Un gesto semplice e umile, dimostrazione in atti o parole di un modo di essere affettuoso.
La carezza non riesce ad astrarsi, a restare in una dimensione riposta e interiore, esiste solo come espressione concreta.
Un gesto di contatto, di tenerezza istintiva, discreta, basato su una parola enorme: “caro”, ovvero amato, secondo l’origine indoeuropea del termine.
Dalle origini duecentesche che definivano carezza ogni moina, ogni festa, ogni attenzione, attraversando i secoli questa parola si è venuta caratterizzando come il tocco leggero della mano che passa su un corpo caro con affetto, benevolenza, sensualità.
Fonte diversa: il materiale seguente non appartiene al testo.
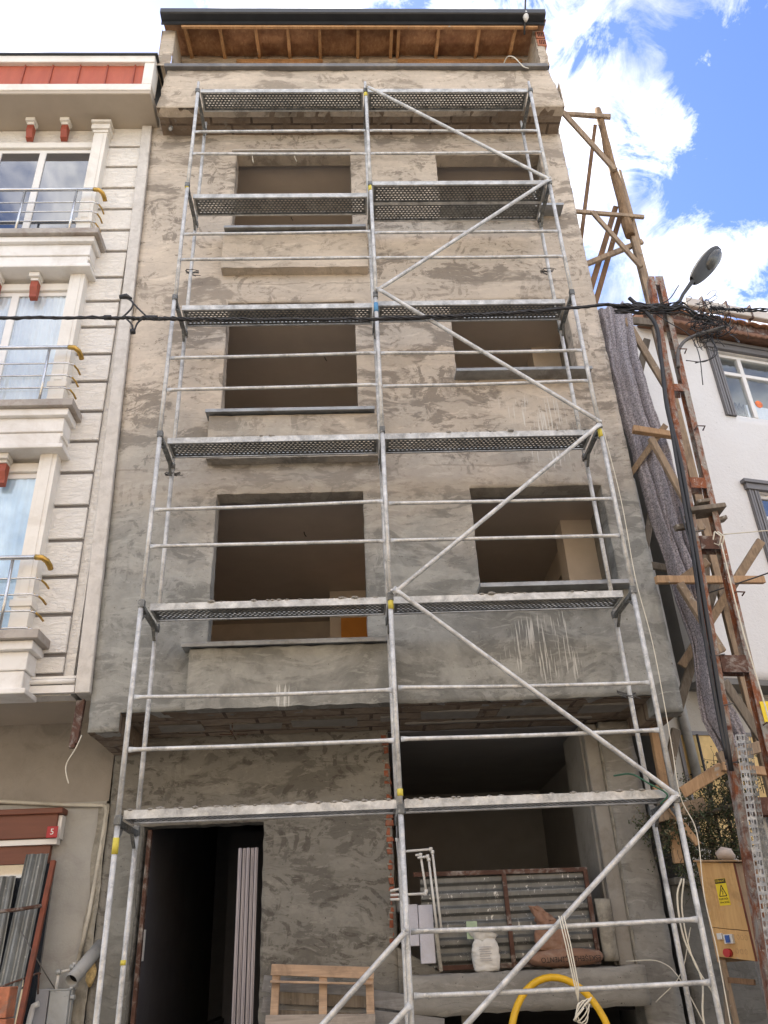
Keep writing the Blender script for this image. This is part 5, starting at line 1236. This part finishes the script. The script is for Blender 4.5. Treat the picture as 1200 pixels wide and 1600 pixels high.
# ================================================================== CABINET, STAND, LOW WALL, SHRUB
t = empty('electrical_cabinet', (3.20, .55, .72), 'yellow plywood site power cabinet with warning sign and sockets', 'cabinet')
c1, c2, c3 = Vector((2.87, .95, 0)), Vector((3.09, .62, 0)), Vector((3.72, .98, 0))
c4 = c1+(c3-c2)
def lf(a, b, z0, z1, out_, name, mat, zoff=(0, 0)):
    d_ = (b-a).normalized(); n_ = Vector((d_.y, -d_.x, 0))
    mb = MB(); A0 = a-n_*0; B0 = b
    mb.hexa([A0+Vector((0, 0, z0+zoff[0])), B0+Vector((0, 0, z0+zoff[1])), B0-n_*.02+Vector((0, 0, z0+zoff[1])), A0-n_*.02+Vector((0, 0, z0+zoff[0])),
             A0+Vector((0, 0, z1+zoff[0])), B0+Vector((0, 0, z1+zoff[1])), B0-n_*.02+Vector((0, 0, z1+zoff[1])), A0-n_*.02+Vector((0, 0, z1+zoff[0]))])
    return mb.build(name, mat, t, bevel=.003)
ZB, ZT = .70, 1.50
zo = (.05, 0)
lf(c1, c2-(c2-c1).normalized()*.005, ZB+.24, ZT, 1, 'door', 'ply_yellow', zo); lf(c1, c2-(c2-c1).normalized()*.005, ZB, ZB+.235, 1, 'socket_panel', 'ply_yellow', zo)
MB().beam(c2+Vector((.0, -.004, ZB)), c2+Vector((.0, -.004, ZT)), .014, .014).build('edge_strip', 'rust_red', t); lf(c2, c3, ZB, ZT, 1, 'side_panel', 'ply_tan'); lf(c3, c4, ZB, ZT, 1, 'back_panel', 'ply_tan'); lf(c4, c1, ZB, ZT, 1, 'back_panel', 'ply_tan')
MB().hexa([c1+Vector((-.04, -.02, ZT+.05)), c2+Vector((0, -.06, ZT+.005)), c3+Vector((.05, 0, ZT+.005)), c4+Vector((0, .04, ZT+.05)), c1+Vector((-.04, -.02, ZT+.065)), c2+Vector((0, -.06, ZT+.02)), c3+Vector((.05, 0, ZT+.02)), c4+Vector((0, .04, ZT+.065))]).build('lid', 'ply_tan', t, bevel=.003)
fixp(t)
d_ = (c2-c1).normalized(); n_ = Vector((d_.y, -d_.x, 0))
def onface(s_, z, o_=.004):
    p = c1+d_*s_+n_*o_-Vector((3.20, .55, .72)); 
    rot = Matrix((d_, Vector((0, 0, 1)), n_)).transposed().to_4x4()
    return Matrix.Translation(p+Vector((0, 0, z))) @ rot
def facebox(s_, z, w, h, mat, name, o_=.002, dd=.002):
    mb = MB().box(-w/2, w/2, -h/2, h/2, 0, dd); o = mb.build(name, mat, t); o['_local'] = 1; o.matrix_local = onface(s_, z, o_); return o
sg = facebox(.215, 1.27, .115, .225, 'sign_yellow', 'warning_sign')
def onsign(s, sz, x, y, mat='ink', z=.004):
    o = text(s, sz, mat, sg, Matrix.Translation((x, y, z)), .0006); o['_local'] = 1; return o
o = MB().box(-.056, .056, .072, .110, .002, .004).build('sign_header', 'ink', sg)
onsign('DİKKAT', .026, 0, .091, 'sign_yellow', .0052)
mb = MB()
for a, b in (((-.038, -.035), (.038, -.035)), ((.038, -.035), (0, .058)), ((0, .058), (-.038, -.035))): mb.beam((a[0], a[1], .003), (b[0], b[1], .003), .007, .002, (0, 0, 1))
mb.beam((.006, .030, .003), (-.006, .005, .003), .006, .002, (0, 0, 1)).beam((-.006, .005, .003), (.006, .003, .003), .004, .002, (0, 0, 1)).beam((.006, .003, .003), (-.002, -.024, .003), .006, .002, (0, 0, 1))
mb.build('sign_triangle', 'ink', sg)
onsign('ELEKTRİK', .0225, 0, -.060); onsign('TEHLİKESİ', .0215, 0, -.088)
k = facebox(.185, .885, .09, .075, 'pipe_white', 'socket', .002, .03)
MB().box(-.02, .02, -.03, .03, .03, .045).build('socket_cover', 'socket_blue', k)
facebox(.10, .91, .05, .05, 'pipe_white', 'socket', .002, .03)
k = MB().tube([(0, 0, 0), (0, 0, .05)], .035, 14).build('socket', 'socket_red', t); k['_local'] = 1; k.matrix_local = onface(.15, .775)
for i, (s_, z) in enumerate(((.27, .895), (.31, .89), (.35, .885), (.23, .785), (.275, .78), (.32, .775))):
    mb = MB(); mb.tube([(.014*math.cos(a), .019*math.sin(a), 0) for a in [j_*math.pi/8 for j_ in range(17)]], .0012, 4, cap=False)
    o = mb.build('drilled_ring', 'ply_tan', t); o['_local'] = 1; o.matrix_local = onface(s_, z, .002)
t = empty('cabinet_stand', (3.2, .7, GZ), 'white and wooden trestle legs under the yellow power cabinet', 'stand')
for p, q, w, m_ in (((3.12, .66, .70), (3.15, .66, GZ), .06, 'plank_grey'), ((2.91, .92, .72), (2.90, .87, GZ), .05, 'timber'), ((3.12, .62, .655), (3.72, .95, .655), .05, 'plank_grey'), ((3.12, .62, .50), (3.72, .95, .50), .045, 'plank_grey'),
                    ((3.46, .93, .70), (3.46, .93, GZ), .06, 'plank_grey'), ((2.92, .90, .56), (3.06, .68, .54), .045, 'timber_dark')):
    MB().beam(p, q, w, .03).build('leg' if abs(p[2]-q[2]) > .25 else 'cross_rail', m_, t, bevel=.003)
fixp(t)
tag(MB().beam((2.72, .5, .50), (2.58, .6, -.3), .035, .03).build('stake', 'timber_grey'), 'thin grey stake leaning behind the front right scaffold post', 'stake')
tag(rough_box('low_wall', 'block_wall', 2.98, 5.5, 2.05, 2.25, GZ, 1.42, .01), 'low grey rendered block wall behind the power cabinet', 'wall').parent = None
tag(MB().box(2.99, 3.55, 1.98, 2.3, 1.425, 1.50).build('wall_coping', 'grey_render', bevel=.01), 'grey coping slab on the low block wall under the branches', 'coping')
t = empty('hollow_brick', (3.0, .7, .1), 'single red hollow brick under the power cabinet at the bottom right', 'brick')
MB().box(2.90, 3.09, .66, .86, -.05, .13).build('body', 'brick', t, bevel=.005)
mb = MB()
for i in range(4):
    for j_ in range(3): mb.box(2.915+i*.043, 2.945+i*.043, .656, .664, -.03+j_*.05, .005+j_*.05)
mb.build('cavity', 'brick_hole', t); fixp(t)
tag(MB().tube([(3.10, 1.0, 1.60), (3.16, .98, 1.62), (3.22, .98, 1.61), (3.27, 1.0, 1.58)], [.03, .06, .055, .02], 12).build('stone', simple('pale_stone', (.50, .42, .36), .9, .2, 8)), 'pale pinkish stone lying on the cabinet lid', 'stone')
random.seed(33)
t = empty('shrub', (3.5, 1.75, 1.5), 'dry tangled shrub with dusty green leaves above the power cabinet', 'shrub')
tw = MB(); lv_ = MB(); ld = MB()
main = [[(2.75, 1.75, 1.95), (3.0, 1.6, 1.98), (3.3, 1.5, 2.06), (3.7, 1.45, 2.16)], [(3.4, 1.75, 1.45), (3.35, 1.7, 1.9), (3.5, 1.6, 2.5)], [(3.7, 1.8, 1.45), (3.6, 1.7, 2.0), (3.8, 1.6, 2.6)], [(3.1, 1.8, 1.5), (3.05, 1.7, 1.75), (2.9, 1.6, 1.95)]]
for m_ in main: tw.tube(m_, [.02]*(len(m_)), 6)
def leaf(mb, p, s_):
    a = Vector((random.gauss(0, 1), random.gauss(0, 1), random.gauss(0, 1))).normalized(); b = a.cross(Vector((random.gauss(0, 1), random.gauss(0, 1), 1))).normalized()
    mb.quad([p, p+a*s_*.5+b*s_*.28, p+a*s_, p+a*s_*.5-b*s_*.28])
for q in range(420):
    m_ = random.choice(main); k = random.randint(0, len(m_)-2); p = Vector(m_[k]).lerp(Vector(m_[k+1]), random.random())
    dr = Vector((random.gauss(0, 1), random.gauss(-.1, .6), random.gauss(.15, 1))).normalized(); L_ = random.uniform(.12, .42); pts = [p]
    for i in range(5):
        dr = (dr+Vector((random.gauss(0, .35), random.gauss(0, .35), random.gauss(-.02, .35)))).normalized(); pts.append(pts[-1]+dr*L_/5)
    tw.tube(pts, [.006, .005, .004, .0035, .003, .002], 4)
    for i in range(random.choice((8, 26, 44))):
        pp = random.choice(pts[2:])+Vector((random.gauss(0, .03), random.gauss(0, .03), random.gauss(0, .03)))
        leaf(lv_ if random.random() < .8 else ld, pp, random.uniform(.02, .042))
tw.build('branches', 'twig', t); lv_.build('foliage', 'leaf', t); ld.build('dry_foliage', 'leaf_dry', t)
fixp(t)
Nel nostro tempo sono tanti gli artisti che hanno usato questa parola per esprimere i loro versi canori.
Nelle vetrine, dietro ai bistrot / ogni carezza della notte è quasi amor (Gianna Nannini), E dal pugno chiuso / Una carezza nascerà (Adriano Celentano); Angoli di tenerezza / dentro a una carezza quasi vera (Enrico Ruggeri); C’è uno zingaro nascosto dentro un cane senza razza / Se lo incontrerai per strada non negargli una carezza (Alex Britti).
Ma soprattutto è la psicologia ad avere indagato il messaggio presente nella carezza.
E ad affermare che la carezza, quando è sincera, esprime piacere sia in chi la riceve sia in chi la dà, che si manifesti in gesto, parola, sguardo, postura, intonazione della voce. E tuttavia il suo valore positivo può trasformarsi in negativo quando contenga un intento manipolatorio o velare un’offesa.
Ogni comunicazione umana può essere considerata una carezza, positiva o negativa che sia; sicché quando non si ottengono carezze piacevoli, se ne cercano di spiacevoli perché non si può vivere senza. Tutto ciò riguarda non soltanto le relazioni interpersonali, ma anche il colloquio interiore di ciascuno, che può essere caratterizzato da carezze positive, quali l’autoriconoscimento e l’autostima, o negative, quali il giudizio e il biasimo verso se stessi.